[Rows from a 3D scene dataset]
----
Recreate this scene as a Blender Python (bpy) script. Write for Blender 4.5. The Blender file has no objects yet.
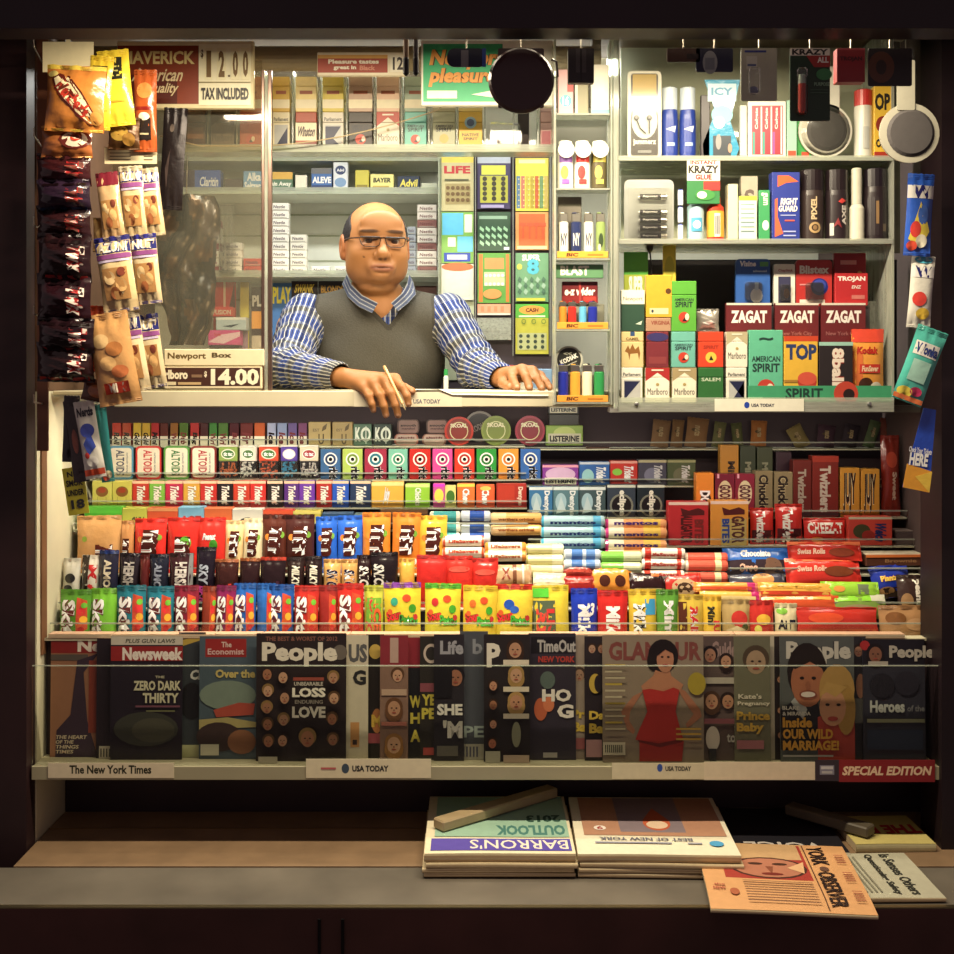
import bpy, math, random
import numpy as np
from mathutils import Vector, Matrix
random.seed(7)
PI = math.pi
SC = bpy.context.scene
COL = SC.collection

# ---------------- camera, world, lights, exposure ----------------
CD, CZ, FPX, HROW = 2.6, 1.6, 1170.0, 380.0      # camera distance, eye height, focal length in px, horizon row
cam = bpy.data.cameras.new('camera'); camo = bpy.data.objects.new('camera', cam); COL.objects.link(camo)
camo.location = (0, -CD, CZ); camo.rotation_euler = (PI/2, 0, 0)
cam.sensor_width = 36; cam.lens = FPX/954*36; cam.shift_y = -(477-HROW)/954; cam.clip_start = .05
SC.camera = camo
W = bpy.data.worlds.new('street_evening'); SC.world = W; W.use_nodes = True
W.node_tree.nodes['Background'].inputs[0].default_value = (.84, .60, .60, 1)
W.node_tree.nodes['Background'].inputs[1].default_value = .19
def area(name, loc, rot, sx, sy, power, color):
    l = bpy.data.lights.new(name, 'AREA'); l.shape = 'RECTANGLE'; l.size = sx; l.size_y = sy; l.energy = power; l.color = color
    o = bpy.data.objects.new(name, l); COL.objects.link(o); o.location = loc; o.rotation_euler = rot; return o
WARM = (1, .86, .62)
area('canopy_lamp_light', (.04, -.45, 2.300), (math.radians(4), 0, 0), 1.42, .05, 31, WARM)
area('counter_lamp_and_fill_light', (-.26, .028, 1.549), (math.radians(12), 0, 0), 1.2, .02, 4.4, (1, .92, .76))
area('counter_lamp_and_fill_light', (.68, .028, 1.515), (math.radians(12), 0, 0), .5, .02, .85, (1, .85, .66))  # weak fill added to brighten the right rear steps, no lamp hangs there
area('interior_lamp_light', (-.1, .30, 2.375), (math.radians(-12), 0, 0), 1.5, .08, 15.5, (1, 1, .92))
vs = SC.view_settings
vs.view_transform = 'Standard'; vs.look = 'None'; vs.gamma = 1; vs.use_curve_mapping = False; vs.exposure = 0.25

# ---------------- helpers ----------------
def s_(Y): return (CD+Y)/FPX
def PX(px, Y): return (px-477)*s_(Y)
def PZ(py, Y): return CZ-(py-HROW)*s_(Y)
def P3(px, py, Y): return Vector((PX(px, Y), Y, PZ(py, Y)))
def lin(c): return c/12.92 if c <= .04045 else ((c+.055)/1.055)**2.4
_cc = {}
def rgb(h):
    if not isinstance(h, str): return h
    if h not in _cc:
        k = h if len(h) == 6 else ''.join(ch*2 for ch in h)
        c = [lin(int(k[i:i+2], 16)/255) for i in (0, 2, 4)]; l = .3*c[0]+.6*c[1]+.1*c[2]; _cc[h] = tuple((l*.06+x*.94)*.92 for x in c) + (1,)
    return _cc[h]
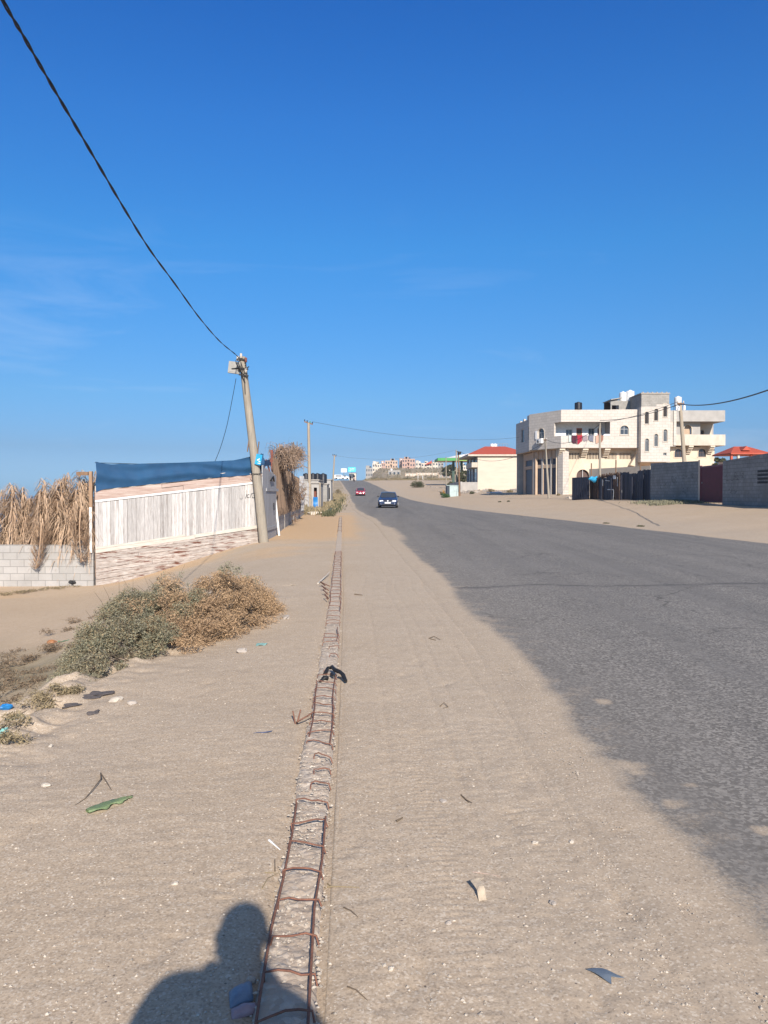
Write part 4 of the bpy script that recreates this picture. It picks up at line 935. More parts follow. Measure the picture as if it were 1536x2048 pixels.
----
# Direction:
Repeat only what runs from the first line of the records above to the line with "COL = SC.collection", both included, word for word, minus the pictures.

# Correct answer:
Recreate this scene as a Blender Python (bpy) script. Write for Blender 4.5. The Blender file has no objects yet.
import bpy, math, random
import numpy as np
from mathutils import Vector, Matrix
random.seed(7)
PI = math.pi
SC = bpy.context.scene
COL = SC.collection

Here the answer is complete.